• GOAL OF THE EXERCISE
Write out, character for character, the line containing "(0.68, 0.59, 0.50)))" and all lines after it up to the end of the listing.

• DATASET EXTRACT
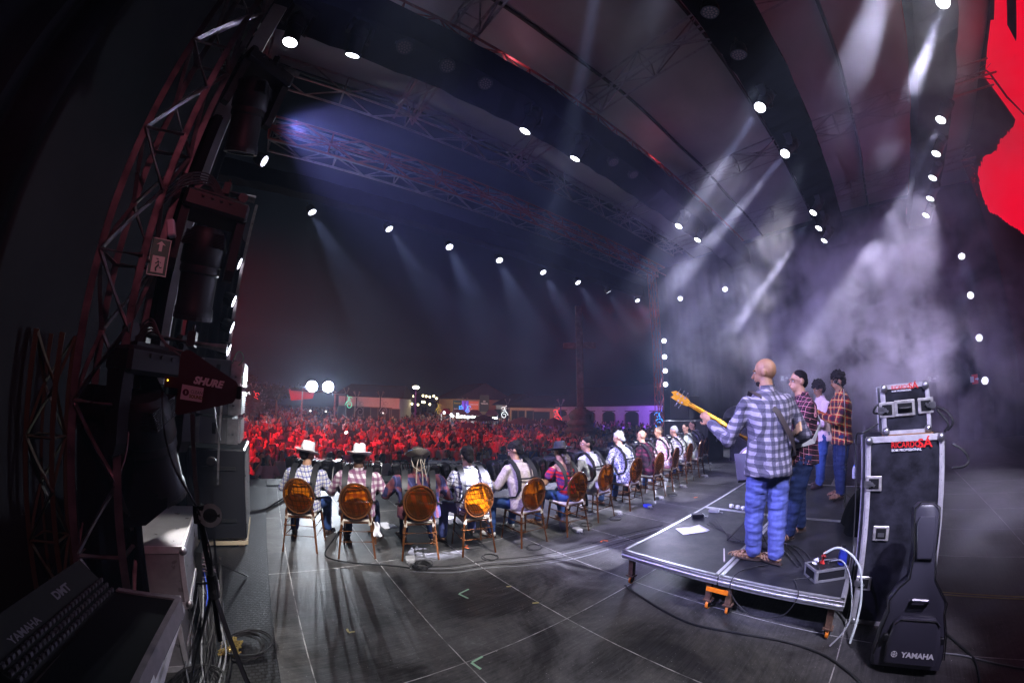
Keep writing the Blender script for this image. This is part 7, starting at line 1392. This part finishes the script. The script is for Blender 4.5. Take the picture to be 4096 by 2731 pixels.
# ------------------------------------------------------------ air
def vol(name,c,sz,dens,col,lab=None,noise_=None,aniso=.3):
    b=MB().box(c,sz).build(name,None,kind='stuff'); m=bpy.data.materials.new(name); m.use_nodes=True; nt=m.node_tree; N=nt.nodes; N.clear(); L=nt.links
    v=N.new('ShaderNodeVolumePrincipled'); v.inputs['Color'].default_value=(*col,1); v.inputs['Density'].default_value=dens; v.inputs['Anisotropy'].default_value=aniso
    if noise_:
        tc=N.new('ShaderNodeTexCoord'); n=N.new('ShaderNodeTexNoise'); n.inputs['Scale'].default_value=noise_[0]; n.inputs['Detail'].default_value=5; n.inputs['Roughness'].default_value=.62; n.inputs['Distortion'].default_value=.5
        L.new(tc.outputs['Object'],n.inputs[0]); mr=N.new('ShaderNodeMapRange'); mr.inputs[1].default_value=noise_[1]; mr.inputs[2].default_value=noise_[2]; mr.inputs[4].default_value=dens; L.new(n.outputs[0],mr.inputs[0])
        # fade towards an ellipsoid's rim
        vm=N.new('ShaderNodeVectorMath'); vm.operation='SUBTRACT'; vm.inputs[1].default_value=c; L.new(tc.outputs['Object'],vm.inputs[0])
        v2=N.new('ShaderNodeVectorMath'); v2.operation='DIVIDE'; v2.inputs[1].default_value=(sz[0]/2,sz[1]/2,sz[2]/2); L.new(vm.outputs[0],v2.inputs[0])
        v3=N.new('ShaderNodeVectorMath'); v3.operation='LENGTH'; L.new(v2.outputs[0],v3.inputs[0])
        m2=N.new('ShaderNodeMapRange'); m2.inputs[1].default_value=1; m2.inputs[2].default_value=.45; L.new(v3.outputs['Value'],m2.inputs[0])
        mm=N.new('ShaderNodeMath'); mm.operation='MULTIPLY'; L.new(mr.outputs[0],mm.inputs[0]); L.new(m2.outputs[0],mm.inputs[1]); L.new(mm.outputs[0],v.inputs['Density'])
    o=N.new('ShaderNodeOutputMaterial'); L.new(v.outputs[0],o.inputs[1]); b.data.materials.append(m); return b
vol('haze',(20,45,12.4),(240,240,30),.0031,(.58,.70,1.0),aniso=.35)
vol('smoke',(9.8,-.3,2.8),(8.0,7.6,7.2),.8,(.88,.84,.96),noise_=(.85,.475,.66),aniso=.15)
vol('smoke',(5.6,-1.9,6.0),(6.4,3.6,5.2),.5,(.85,.85,.95),noise_=(.9,.45,.7),aniso=.1)
vol('smoke',(8.2,2.2,4.0),(9,4.6,5.6),.17,(.85,.85,.95),noise_=(.9,.47,.68),aniso=.1)
bpy.data.scenes.remove(TS)
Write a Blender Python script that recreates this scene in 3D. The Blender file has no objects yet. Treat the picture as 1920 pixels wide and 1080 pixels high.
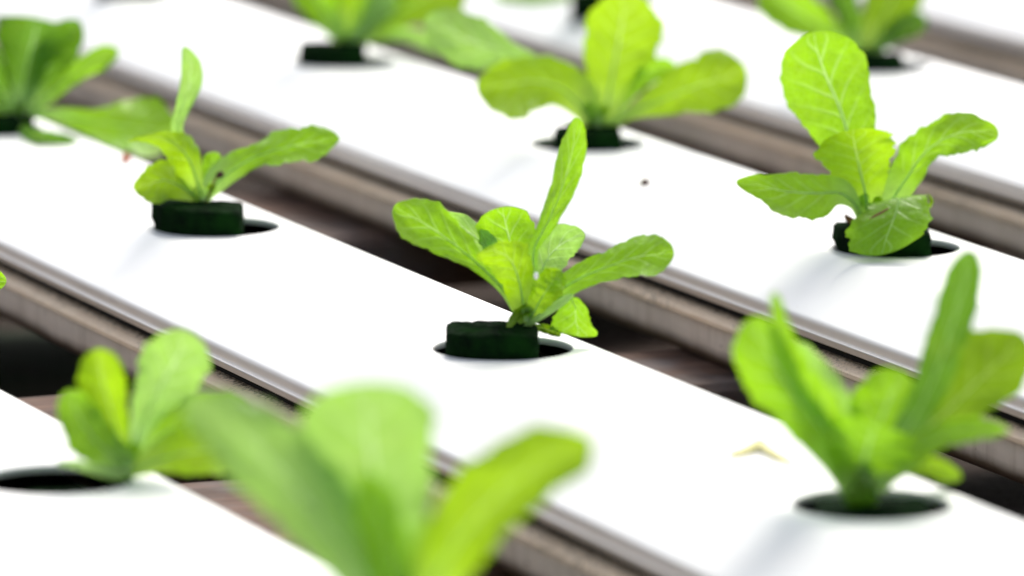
import bpy, math, random
from mathutils import Vector, Matrix, noise

# ------------------------------------------------------------------ camera, sky, sun, exposure
D = 0.05                    # metres: the diameter of one planting hole
F = 12007.0                 # focal length in pixels of a 1920 px wide frame
TH = math.atan(2020.0/F)    # camera looks 9.5 degrees down
ZT = 0.30                   # height of the flat tops of the channels
CH = 7.8907*D               # camera height above the tops
sc = bpy.context.scene
cam_d = bpy.data.cameras.new('camera'); cam = bpy.data.objects.new('camera', cam_d)
sc.collection.objects.link(cam); sc.camera = cam
cam.location = (0, 0, ZT+CH); cam.rotation_euler = (math.pi/2-TH, 0, 0)
cam_d.sensor_width = 36; cam_d.lens = F/1920*36
cam_d.clip_start = 0.05; cam_d.clip_end = 200
cam_d.dof.use_dof = True; cam_d.dof.focus_distance = 46.8*D; cam_d.dof.aperture_fstop = 8.2
cam_d.dof.aperture_blades = 0

SUN_EL, SUN_AZ = math.radians(48), math.radians(18)    # azimuth measured from +Y towards +X
w = bpy.data.worlds.new('World'); sc.world = w; w.use_nodes = True
nt = w.node_tree; nt.nodes.clear()
sky = nt.nodes.new('ShaderNodeTexSky'); sky.sky_type = 'NISHITA'; sky.sun_disc = False
sky.sun_elevation = SUN_EL; sky.sun_rotation = SUN_AZ; sky.air_density = 1.0; sky.dust_density = 4.0; sky.ozone_density = 1.0
bg = nt.nodes.new('ShaderNodeBackground'); bg.inputs['Strength'].default_value = 0.15
wo = nt.nodes.new('ShaderNodeOutputWorld')
hs = nt.nodes.new('ShaderNodeHueSaturation'); hs.inputs['Saturation'].default_value = 0.5
nt.links.new(sky.outputs[0], hs.inputs['Color']); nt.links.new(hs.outputs[0], bg.inputs[0]); nt.links.new(bg.outputs[0], wo.inputs[0])
sd = bpy.data.lights.new('sun', 'SUN'); sun = bpy.data.objects.new('sun', sd); sc.collection.objects.link(sun)
sd.energy = 2.0; sd.angle = math.radians(28); sd.color = (1, 0.96, 0.88)
sdir = Vector((math.sin(SUN_AZ)*math.cos(SUN_EL), math.cos(SUN_AZ)*math.cos(SUN_EL), math.sin(SUN_EL)))
sun.rotation_euler = sdir.to_track_quat('Z', 'Y').to_euler()
sc.view_settings.view_transform = 'Standard'; sc.view_settings.look = 'None'
sc.view_settings.exposure = 0.58; sc.view_settings.gamma = 1; sc.view_settings.use_curve_mapping = False
sc.cycles.max_bounces = 8; sc.cycles.transmission_bounces = 6; sc.cycles.diffuse_bounces = 5

# ------------------------------------------------------------------ helpers
def px(x, y, zc):
    """world point at photo position x, y (1920 wide) and axis depth zc (metres)"""
    xc = (x-960)/F*zc; yc = -(y-540)/F*zc
    return Vector((xc, zc*math.cos(TH)+yc*math.sin(TH), ZT+CH-zc*math.sin(TH)+yc*math.cos(TH)))
def depth_on(y, z=0.0):
    """axis depth where the row y meets the level ZT+z"""
    return (CH-z)*F/(math.cos(TH)*(y-540)+math.sin(TH)*F)
def on(x, y, z=0.0): return px(x, y, depth_on(y, z))
RIGHT = Vector((1, 0, 0)); UP = Vector((0, math.sin(TH), math.cos(TH))); FWD = Vector((0, math.cos(TH), -math.sin(TH)))

def link(o): sc.collection.objects.link(o); return o
def mesh(name, verts, faces, mat, parent=None, smooth=True, uvs=None):
    me = bpy.data.meshes.new(name); me.from_pydata([tuple(v) for v in verts], [], faces); me.update()
    if smooth: me.polygons.foreach_set('use_smooth', [True]*len(me.polygons))
    if uvs:
        l = me.uv_layers.new(name='UVMap')
        for p in me.polygons:
            for li, vi in zip(p.loop_indices, p.vertices): l.data[li].uv = uvs[vi]
    me.materials.append(mat)
    o = link(bpy.data.objects.new(name, me))
    if parent: o.parent = parent
    return o
def empty(name, loc, rz=0.0):
    o = link(bpy.data.objects.new(name, None)); o.location = loc; o.rotation_euler = (0, 0, rz); o.empty_display_size = 0.01
    return o
def tag(o, label=None, cat=None, group=None, kind=None):
    if label: o['label'] = label
    if cat: o['category'] = cat
    if group: o['group'] = group
    if kind: o['kind'] = kind
    return o

# ------------------------------------------------------------------ materials
class N:
    def __init__(s, name):
        s.m = bpy.data.materials.new(name); s.m.use_nodes = True; s.t = s.m.node_tree; s.t.nodes.clear()
        s.out = s.n('ShaderNodeOutputMaterial')
    def n(s, k, **kw):
        a = s.t.nodes.new(k)
        for q, v in kw.items(): setattr(a, q, v)
        return a
    def l(s, a, b): s.t.links.new(a, b)
    def set(s, node, **kw):
        for k, v in kw.items():
            i = node.inputs[k.replace('_', ' ')]
            if hasattr(v, 'is_linked') or isinstance(v, bpy.types.NodeSocket): s.l(v, i)
            else: i.default_value = v
        return node
    def math(s, op, a, b=None, c=None, clamp=False):
        q = s.n('ShaderNodeMath', operation=op, use_clamp=clamp)
        for i, v in enumerate((a, b, c)):
            if v is None: continue
            if isinstance(v, (int, float)): q.inputs[i].default_value = v
            else: s.l(v, q.inputs[i])
        return q.outputs[0]
    def noise(s, vec, scale, detail=4, rough=0.55, dist=0.0):
        q = s.n('ShaderNodeTexNoise'); s.l(vec, q.inputs['Vector'])
        q.inputs['Scale'].default_value = scale; q.inputs['Detail'].default_value = detail
        q.inputs['Roughness'].default_value = rough; q.inputs['Distortion'].default_value = dist
        return q.outputs['Fac']
    def ramp(s, fac, stops):
        q = s.n('ShaderNodeValToRGB'); s.l(fac, q.inputs[0]); e = q.color_ramp.elements
        while len(e) < len(stops): e.new(0.5)
        for i, (p, c) in enumerate(stops):
            e[i].position = p; e[i].color = (c, c, c, 1) if isinstance(c, (int, float)) else (*c, 1)
        return q.outputs[0]
    def mix(s, fac, a, b):
        q = s.n('ShaderNodeMix', data_type='RGBA')
        for i, v in ((0, fac), (6, a), (7, b)):
            if isinstance(v, (int, float)): q.inputs[i].default_value = v
            elif isinstance(v, tuple): q.inputs[i].default_value = (*v, 1)
            else: s.l(v, q.inputs[i])
        return q.outputs[2]
    def bump(s, h, strength, dist):
        q = s.n('ShaderNodeBump'); s.l(h, q.inputs['Height']); q.inputs['Strength'].default_value = strength
        q.inputs['Distance'].default_value = dist; return q.outputs[0]
    def mapping(s, vec, scale):
        q = s.n('ShaderNodeMapping'); s.l(vec, q.inputs[0]); q.inputs['Scale'].default_value = scale; return q.outputs[0]
    def princ(s, color, rough, normal=None, spec=0.5):
        p = s.n('ShaderNodeBsdfPrincipled')
        if isinstance(color, tuple): p.inputs['Base Color'].default_value = (*color, 1)
        else: s.l(color, p.inputs['Base Color'])
        if isinstance(rough, (int, float)): p.inputs['Roughness'].default_value = rough
        else: s.l(rough, p.inputs['Roughness'])
        p.inputs['Specular IOR Level'].default_value = spec
        if normal: s.l(normal, p.inputs['Normal'])
        return p.outputs[0]
    def done(s, sh): s.l(sh, s.out.inputs[0]); return s.m

def mat_cover():
    n = N('white_pvc'); oc = n.n('ShaderNodeTexCoord').outputs['Object']
    st = n.noise(n.mapping(oc, (3, 260, 3)), 1.0, 5, 0.7)                 # fine drawing lines along the extrusion
    cl = n.noise(oc, 18, 4); sp = n.noise(oc, 700, 2)
    c = n.mix(n.ramp(cl, [(0.45, 0.0), (0.75, 0.5)]), (0.84, 0.84, 0.83), (0.78, 0.77, 0.74))
    c = n.mix(n.ramp(st, [(0.62, 0.0), (0.72, 0.5)]), c, (0.72, 0.71, 0.69))
    c = n.mix(n.ramp(sp, [(0.77, 0.0), (0.80, 0.7)]), c, (0.35, 0.28, 0.2))
    z = n.n('ShaderNodeSeparateXYZ'); n.l(oc, z.inputs[0])
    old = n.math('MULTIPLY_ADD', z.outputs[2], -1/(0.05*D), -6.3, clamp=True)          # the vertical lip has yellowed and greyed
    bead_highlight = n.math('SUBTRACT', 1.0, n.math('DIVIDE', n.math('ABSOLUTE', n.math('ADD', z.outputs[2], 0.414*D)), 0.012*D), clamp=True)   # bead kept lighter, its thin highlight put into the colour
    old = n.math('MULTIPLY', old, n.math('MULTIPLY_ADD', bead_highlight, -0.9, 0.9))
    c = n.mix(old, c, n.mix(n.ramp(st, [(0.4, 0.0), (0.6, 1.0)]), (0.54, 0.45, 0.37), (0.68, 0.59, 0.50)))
    r = n.ramp(cl, [(0.3, 0.38), (0.7, 0.52)])
    return n.done(n.princ(c, r, n.bump(st, 0.15, 0.0003)))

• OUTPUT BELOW
    c = n.mix(old, c, n.mix(n.ramp(st, [(0.4, 0.0), (0.6, 1.0)]), (0.54, 0.45, 0.37), (0.68, 0.59, 0.50)))
    r = n.ramp(cl, [(0.3, 0.38), (0.7, 0.52)])
    return n.done(n.princ(c, r, n.bump(st, 0.15, 0.0003)))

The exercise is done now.